● THE EXERCISE
Copy each line below in which the string "follow" occurs.

(Records with scene code)
_ _ _

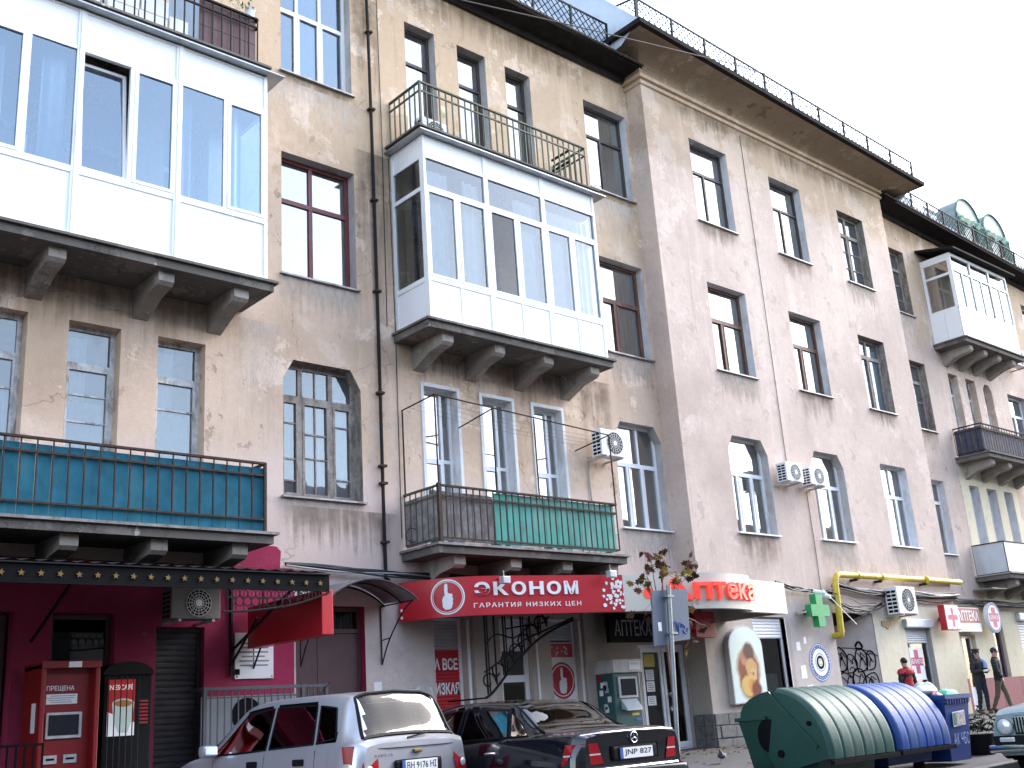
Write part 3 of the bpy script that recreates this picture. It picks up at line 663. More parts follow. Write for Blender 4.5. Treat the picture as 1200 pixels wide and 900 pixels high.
# --- enclosed white balcony in the middle (third floor of the left wing)
o = slab(11.05, 15.5, 7.84, 'white glazed balcony box with six lower panels and an open balcony on its roof', (11.5, 12.72, 13.95, 15.2))
f = MB(); y = YF; X = [11.05, 12.533, 14.017, 15.5]; fin = MB()
for k, x in enumerate(X):
    f.box(x-.05 if k else x, x+.05 if k < 3 else x, y-.008, y+.07, 7.875, 11.47)
for z0, z1 in ((8.6, 8.69), (10.38, 10.46), (11.02, 11.08), (7.878, 7.92), (11.44, 11.469)):
    for k in range(3): f.box(X[k]+.05, X[k+1]-.05, y-.004, y+.064, z0, z1)
for k in range(3):
    a, b = X[k]+.05, X[k+1]-.05; c = (a+b)/2
    f.box(c-.03, c+.03, y-.002, y+.06, 8.69, 10.38); f.box(c-.012, c+.012, y-.002, y+.03, 7.92, 8.6)
    for (p, q) in ((a, c-.014), (c+.014, b)): MB().box(p, q, y+.012, y+.03, 7.92, 8.6).obj('panel', 'panel', o)
    for j, (p, q) in enumerate(((a, c-.03), (c+.03, b))):
        leaf(f, p, q, y, 8.69, 10.38, .042)
        pane_y(o, p+.04, q-.04, y+.02, 8.73, 10.34, 'glassdark' if (k, j) == (1, 0) else 'glassbal')
    pane_y(o, a, b, y+.03, 10.46, 11.02, 'glassbal'); MB().box(a, b, y+.014, y+.03, 11.08, 11.44).obj('panel', 'panel', o)
for x, s in ((11.05, 1), (15.5, -1)):           # side walls
    xx = x if s > 0 else x-.06
    for y0, y1 in ((y+.07, y+.12), (14.93, 14.995)): f.box(xx, xx+.06, y0, y1, 7.878, 11.47)
    for z0, z1 in ((8.6, 8.69), (10.38, 10.46), (11.02, 11.08), (7.88, 7.92), (11.44, 11.468)): f.box(xx+.002, xx+.058, y+.12, 14.93, z0, z1)
    pane_x(o, xx+.03, y+.12, 14.93, 8.69, 10.38, 'glassbal'); pane_x(o, xx+.03, y+.12, 14.93, 10.46, 11.02, 'glassbal')
    for z0, z1 in ((7.92, 8.6), (11.08, 11.44)): MB().box(xx+.02, xx+.04, y+.12, 14.93, z0, z1).obj('panel', 'panel', o)
f.obj('frame', 'pvc', o)
for a, b, cm in ((11.2, 11.75, 'curtain'), (12.1, 12.5, 'curtain'), (13.4, 13.98, 'curtain'), (14.1, 15.4, 'curtain')): curtain(o, a, b, 8.3, 10.9, y+.2, cm, .16)
MB().quad((11.1, YF+.1, 7.89), (15.45, YF+.1, 7.89), (15.45, 14.9, 7.89), (11.1, 14.9, 7.89)).obj('floor', 'interior', o)

# --- open balcony above it with green railing
o = slab(11.05, 15.5, 11.6, 'open top balcony with thin green painted railing', (), th=.1)
MB().box(10.9, 15.75, YF-.16, YA-.01, 11.475, 11.497).obj('drip_flashing', 'flashing', o)
rail_run(o, (11.07, YF+.03), (15.42, YF+.03), 11.7, 12.6, .155, 'greenpaint', second=12.42, bal=.024)
rail_run(o, (11.07, YF+.03), (11.07, 14.98), 11.7, 12.6, .155, 'greenpaint', second=12.42, bal=.024)
rail_run(o, (15.42, YF+.03), (15.42, 14.98), 11.7, 12.6, .155, 'greenpaint', second=12.42, bal=.024)
MB().box(11.05, 11.09, YF+.01, YF+.05, 11.63, 12.62).obj('post', 'greenpaint', o)
me = MB().box(-.02, .02, 0, .5, -.02, .02).mesh('clothes_bracket', 'darkmetal')
for z in (12.15, 12.4): inst(me, 'clothes_bracket', o, (14.95, YF+.05, z))

# --- balcony with green boards (second floor)
o = slab(11.05, 15.35, 3.93, 'old balcony with sea green board front and bare iron frame above', (11.5, 12.75, 14.0, 15.2), edge='greyboard')
Z0, Z1 = 4.06, 4.93
rail_run(o, (11.07, YF+.02), (15.33, YF+.02), Z0, Z1, .148, 'rustmetal', second=4.76, bal=.018, topw=.06)
rail_run(o, (11.07, YF+.02), (11.07, 14.98), Z0, Z1, .16, 'greenpaint', second=4.76, bal=.018, topw=.06)
rail_run(o, (15.33, YF+.02), (15.33, 14.98), Z0, Z1, .16, 'greenpaint', second=4.76, bal=.018, topw=.06)
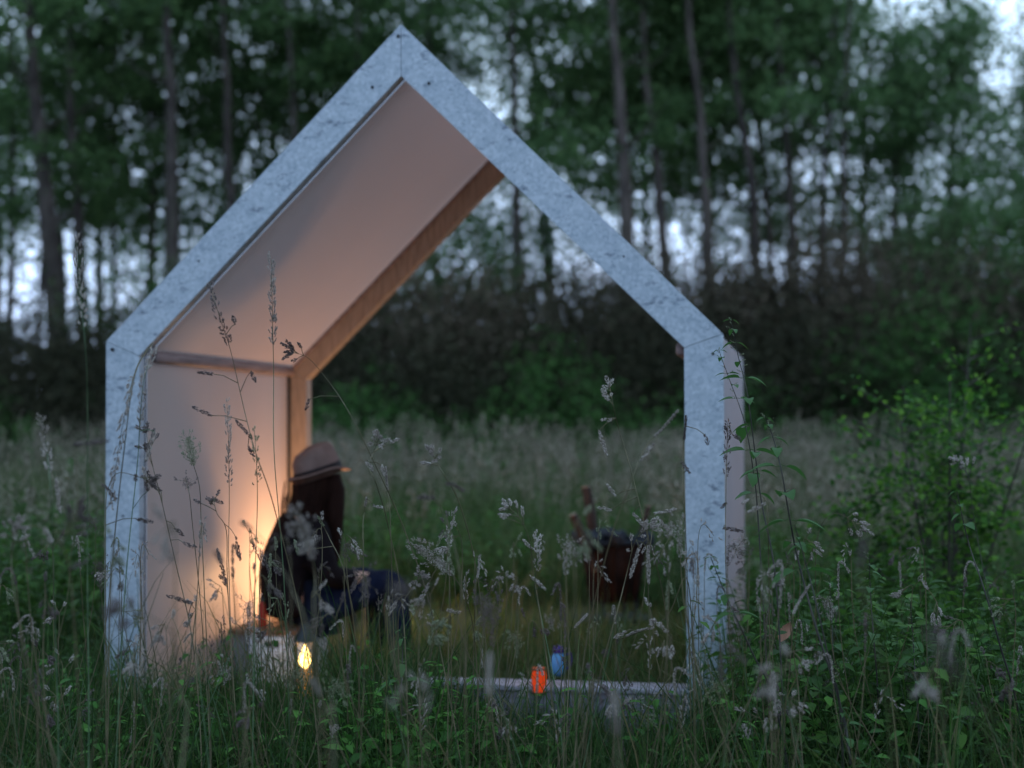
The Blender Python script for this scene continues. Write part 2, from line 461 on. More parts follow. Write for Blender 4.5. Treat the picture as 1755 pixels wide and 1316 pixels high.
# lining and outer panels of the walls and the roof
def slab(q4, th, name, mat, bev=.0):
    """q4: four corners (u, w, z); th: thickness vector"""
    v = [Vector(p) for p in q4]; t = Vector(th)
    # a taut membrane: one finely divided sheet, very slightly slack between its fixings
    g = Geo(); n = 12; a = []
    for j in range(n + 1):
        for i in range(n + 1):
            s0, s1 = i / n, j / n
            p = v[0].lerp(v[1], s0).lerp(v[3].lerp(v[2], s0), s1)
            a.append(tuple(p + t.normalized() * .006 * math.sin(math.pi * s0) * math.sin(math.pi * s1)))
    g.add(a, [(j*(n+1)+i, j*(n+1)+i+1, (j+1)*(n+1)+i+1, (j+1)*(n+1)+i) for j in range(n) for i in range(n)])
    return g.build(name, mat, shelter, True)
iu = HW - TB
FL = .02
ex = .045    # the back portal is a little wider
def KIi(u): return API - abs(u) * math.tan(ANG)
WB = DEP - .06
n_l = Vector((-math.sin(ANG), 0, math.cos(ANG)))
n_r = Vector((math.sin(ANG), 0, math.cos(ANG)))
seam = [.0495, .74, WB]
for a, b in zip(seam[:-1], seam[1:]):
    b2 = b - .0015
    slab([(-iu, a, FL), (-iu, b2, FL), (-iu, b2, KI - .004), (-iu, a, KI - .004)], (-.018, 0, 0), 'wall_lining', M['lining'])
    slab([(iu, a, FL), (iu, b2, FL), (iu, b2, KI - .004), (iu, a, KI - .004)], (.018, 0, 0), 'wall_lining', M['lining'])
for a, b in ((.0495, WB),):
    slab([(-iu, a, KI + .002), (-iu, b, KI + .002), (-.002, b, API), (-.002, a, API)], tuple(n_l * .018), 'roof_lining', M['lining'])
    slab([(iu, a, KI + .002), (iu, b, KI + .002), (.002, b, API), (.002, a, API)], tuple(n_r * .018), 'roof_lining', M['lining'])
o_ = .012
slab([(-HW + o_, .0495, FL), (-HW + o_, DEP, FL), (-HW + o_, DEP, KN - .004), (-HW + o_, .0495, KN - .004)], (-.012, 0, 0), 'outer_wall_panel', M['skin_panel'])
slab([(HW - o_, .0495, FL), (HW - o_ + ex, DEP, FL), (HW - o_ + ex, DEP, KN - .02), (HW - o_, .0495, KN - .016)], (.012, 0, 0), 'outer_wall_panel', M['skin_panel'])
kb = .03
slab([(-HW + o_, .0495, KN + .002 - kb*0), (-HW + o_, DEP, KN + .002), (-.001, DEP, AP - .02), (-.001, .0495, AP - .02)], tuple(n_l * .012), 'outer_roof_panel', M['skin_panel'])
slab([(HW - o_, .0495, KN - .012), (HW - o_ + ex, DEP, KN - .012), (.001, DEP, AP - .02), (.001, .0495, AP - .02)], tuple(n_r * .012), 'outer_roof_panel', M['skin_panel'])
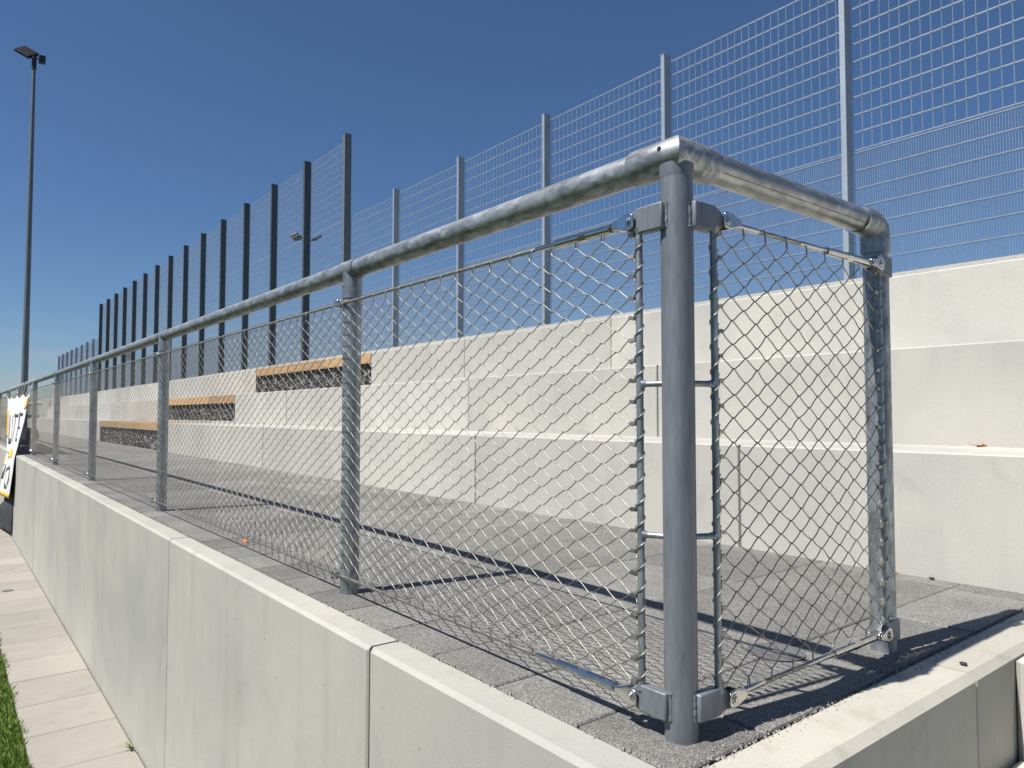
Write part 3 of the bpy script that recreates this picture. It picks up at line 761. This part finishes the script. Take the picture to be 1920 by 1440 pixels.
# ================================================================== SMALL THINGS
def disc_drain(loc, r, label, mat, name='floor_drain'):
    d = thing(name, label, 'drain'); d.location = loc
    q = MB(); q.tube([(0,0,-0.02),(0,0,0.0008)], r, 40); obj('lid', q, mat, d)
    vs = []; fs = []; n = 40
    for i in range(n):
        a = 2*math.pi*i/n; c_, s_ = math.cos(a), math.sin(a)
        vs += [(r*1.01*c_,r*1.01*s_,0.0005),(r*1.01*c_,r*1.01*s_,0.0014),(r*1.06*c_,r*1.06*s_,0.0014),(r*1.06*c_,r*1.06*s_,0.0005)]
    for i in range(n):
        a = i*4; b_ = ((i+1)%n)*4
        for k in range(3): fs.append((a+k,a+k+1,b_+k+1,b_+k))
    q = MB(); q.add(vs, fs); obj('rim', q, M['matte'], d)
    q = MB(); q.box((-0.012,-0.003,0.0009),(0.012,0.003,0.002)); obj('key_slot', q, M['inox'], d)
M['lid'] = plain('iron_lid', (0.13, 0.13, 0.135), 0.7, 0.2, 0.3, 90.0)
disc_drain((-0.150, 0.552, 0.0015), 0.063, 'round grey drain lid in the paving behind the end mesh', M['lid'])
disc_drain((-7.93, -0.49, ZP+0.003), 0.045, 'small dark round lid in the beige path', M['lid'], 'path_drain')
def leaf(loc, size, rz, tilt, label, ragged=True):
    pts = []
    tips = 7
    for i in range(tips*2):
        a = 2*math.pi*i/(tips*2); r = size*(1.0 if i % 2 == 0 else 0.45)*(1.0-0.25*abs(math.sin(a/2+0.3)))
        pts.append((r*math.cos(a), r*math.sin(a)*0.8, size*0.22*abs(math.cos(a*1.5))+0.002))
    vs = [(0,0,0.004)]+pts; n = len(pts); fs = [(0,1+i,1+(i+1)%n) for i in range(n)]
    b = MB(); b.add(vs, fs); L = thing('leaf', label, 'leaf', 'fallen leaves'); L.location = loc; L.rotation_euler = (tilt, 0, rz)
    o = obj('blade', b, M['leaf'], L, fix=False); o.modifiers.new('t','SOLIDIFY').thickness = 0.0012
    q = MB(); q.tube([(size*0.2,0,0.004),(size*1.0,0.2*size,0.006),(size*1.5,0.3*size,0.016)], 0.0012, 5); obj('stalk', q, M['leaf'], L)
leaf((-2.50, 0.042, 0.001), 0.036, 0.4, 0.85, 'orange star shaped leaf on paving beside the second railing post')
leaf((-0.372, 1.682, 0.001), 0.026, 2.2, 0.1, 'flat orange leaf at foot of lowest tier behind end post')
leaf((-0.285, 2.31, 0.448), 0.032, 3.6, 0.35, 'curled orange brown leaf on the lowest tier ledge')
# weed growing in the joint between path and wall
wd = thing('weed', 'small green weed in the joint between path and wall', 'plant'); wd.location = (-3.392, -0.225, ZP)
for i in range(16):
    a = random.uniform(-2.6, -0.2); l = random.uniform(0.03, 0.075); w = 0.005; up_ = random.uniform(0.5, 1.2)
    d = Vector((math.cos(a), math.sin(a)*0.8, up_)).normalized(); s_ = d.cross(Vector((0,0,1))).normalized()*w
    vs = [(-s_*0.4), (s_*0.4), (d*l*0.55+s_), (d*l-Vector((0,0,0.2*l))), (d*l*0.55-s_)]
    b = MB(); b.add(vs, [(0,1,2,4),(4,2,3)]); obj('leaf_blade', b, M['blade'], wd, fix=False)
# small stones / dirt lumps
def lump(loc, r, label):
    b = MB(); vs = []; fs = []
    for j in range(5):
        for i in range(8):
            a = 2*math.pi*i/8; t_ = math.pi*j/4; k = random.uniform(0.75,1.2)
            vs.append((r*math.sin(t_)*math.cos(a)*k*1.3, r*math.sin(t_)*math.sin(a)*k, r*0.6*(1-math.cos(t_)*1)*0.7))
    for j in range(4):
        for i in range(8): fs.append((j*8+i, j*8+(i+1)%8, (j+1)*8+(i+1)%8, (j+1)*8+i))
    b.add(vs, fs, True); o = obj('dirt_lump', b, M['rubber']); o.location = loc; tag(o, label, 'dirt', 'dirt lumps')
lump((0.169, 0.808, 0.002), 0.008, 'tiny dark dirt lump on the kerb wall top at right')
lump((-0.243, 1.69, 0.002), 0.009, 'tiny dark dirt lump on paving at foot of the lowest tier')
# grit in the gap beside the end kerb
gb = MB()
for i in range(900):
    y = random.uniform(-0.10, 1.65); x = 0.0935+random.gauss(0, 0.004) if random.random() < 0.7 else random.uniform(0.05, 0.12)
    s_ = random.uniform(0.0010, 0.0028); z = -0.002 if abs(x-0.093) < 0.006 else 0.001
    gb.add([(x-s_,y-s_,z),(x+s_,y-s_,z),(x,y+s_,z),(x+random.uniform(-.4,.4)*s_,y,z+1.4*s_)], [(0,1,3),(1,2,3),(2,0,3)])
for i in range(1400):
    x = random.uniform(-6, 0.09); y = -0.1175+random.gauss(0,0.0035); s_ = random.uniform(0.0010, 0.0026); z = 0.0
    gb.add([(x-s_,y-s_,z),(x+s_,y-s_,z),(x,y+s_,z),(x,y,z+1.3*s_)], [(0,1,3),(1,2,3),(2,0,3)])
o = obj('grit', gb, M['gravel'], fix=False, kind='stuff'); o['label'] = 'fine grit along the joints of the paving'; o['category'] = 'grit'
# grass along the path
gr = MB()
for i in range(42000):
    x = -2.6-5.6*random.random()**1.3; y = -0.645-0.75*random.random()**1.2
    if y > -0.66+0.012*math.sin(x*9): continue
    l = random.uniform(0.022, 0.05); a = random.uniform(0, 6.283); w = random.uniform(0.0014, 0.0026); le = random.uniform(0.1, 0.8)*l
    dx, dy = math.cos(a), math.sin(a)
    gr.add([(x-dy*w,y+dx*w,ZP-0.03),(x+dy*w,y-dx*w,ZP-0.03),(x+dx*le*0.4+dy*w*.7,y+dy*le*0.4-dx*w*.7,ZP-0.03+l*0.75),(x+dx*le,y+dy*le,ZP-0.03+l*1.15)], [(0,1,2),(0,2,3)])
o = obj('grass', gr, M['blade'], fix=False, kind='stuff'); o['label'] = 'short green grass beside the beige path'; o['category'] = 'grass'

_ _ _

● RESULT OF THE TASK
Write part 3 of the bpy script that recreates this picture. It picks up at line 663. More parts follow. Write for Blender 4.5. Treat the picture as 1200 pixels wide and 900 pixels high.
The Blender Python script for this scene continues. Write part 2, from line 461 on. More parts follow. Write for Blender 4.5. Treat the picture as 1755 pixels wide and 1316 pixels high.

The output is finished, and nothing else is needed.